O modelo da sociedade francesa mudou radicalmente com a revolução. É possível afirmar, com segurança, que até 1789 a França se caracterizava por um tipo de sociedade estamental em que cada membro era identificado de acordo com o seu nascimento e títulos de nobreza. O Primeiro Estado rezava, o Segundo guerreava, enquanto o Terceiro sustentava os demais pelo seu trabalho e impostos. A aristocracia, este conjunto de indivíduos ociosos que supostamente administravam o Estado, sobrevivia de rendas oriundas da exploração do Terceiro Estado. A prática da paulette ou venalidades, isto é, a venda de cargos públicos, era uma forma comum de angariar recursos a curto prazo para um Estado com finanças comprometidas. As venalidades, entretanto, apenas adiavam o problema, pois os dignatários dos cargos eram sustentados pelo Estado e suas funções tornavam-se hereditárias.
A Revolução foi, portanto, uma revolta do Terceiro Estado contra uma aristocracia parasitária que conseguiu envolver o Estado francês em uma crise econômica e social sem precedentes.
Necker e a Assembleia dos Notáveis
O ministro Necker não foi o primeiro homem do Estado francês a perceber que a única maneira de contornar a crise financeira em que o país se encontrava seria suspendendo as vantagens fiscais hereditárias da nobreza, isto é, tributando-a. Obter uma resposta favorável a esta reforma era um desafio intransponível. Necker, em 1787, convocou a Assembleia dos Notáveis para expor suas propostas neste sentido. A Assembleia, composta pelos aristocratas que o ministro queria tributar, reagiu imediatamente, negando-se a perder suas históricas prerrogativas em um episódio denominado pela historiografia como “revolução aristocrática”. O aumento da tributação para o Terceiro Estado era uma resposta mais saudável para os receptores aristocráticos.
O REI LUÍS XVI CONVOCA OS ESTADOS GERAIS
Com o impasse das manifestações populares em favor de medidas para contornar a crise de abastecimento e financeira que tomava conta do país, o rei Luís XVI apelou para um expediente excepcional para uma Monarquia Absolutista: convocar os Estados Gerais. Este órgão era composto por deputados de todo o país, escolhidos de acordo com a sua condição social: deputados clérigos, nobres e burgueses. A escolha, entretanto, ocorria mediante voto censitário, ou seja, nenhum camponês ou homem pobre livre tornou-se deputado ou tinha direito de votar. Os deputados do Terceiro Estado eram, na maioria das vezes, comerciantes ou profissionais liberais, como advogados.
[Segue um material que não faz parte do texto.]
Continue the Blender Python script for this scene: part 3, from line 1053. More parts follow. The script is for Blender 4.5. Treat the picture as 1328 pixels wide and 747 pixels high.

A figura a seguir representa a imagem da Assembleia dos Estados Gerais:
Os deputados dos Estados Gerais tinham como função principal auxiliar o rei Luís XVI na solução da crise que se encontrava o país. A convocação dos Estados Gerais ocorria apenas em ocasiões excepcionais de emergência, como uma grande guerra que comprometesse a existência do próprio Estado. Ela não ocorria há mais de 150 anos, o que revela a fragilidade do absolutismo de Luís XVI.
Os deputados reunidos, entretanto, antes mesmo das propostas iniciais, deliberaram sobre o sistema de votação, que comprometeria a própria existência dos Estados Gerais. Os deputados da aristocracia defendiam um modelo de votação tradicional, no qual cada Estado tem um voto, além de proporem abertamente o aumento de tributos para o Terceiro Estado como forma de solucionar a crise nacional. O Terceiro Estado, por outro lado, defendia o aumento de sua representação, o voto per capita e o fim dos privilégios da aristocracia. Como não ocorreu um acordo entre as partes, o Terceiro Estado se retirou da reunião dos Estados Gerais e se proclamou em Assembleia Nacional Constituinte. A Revolução Francesa efetivamente começara.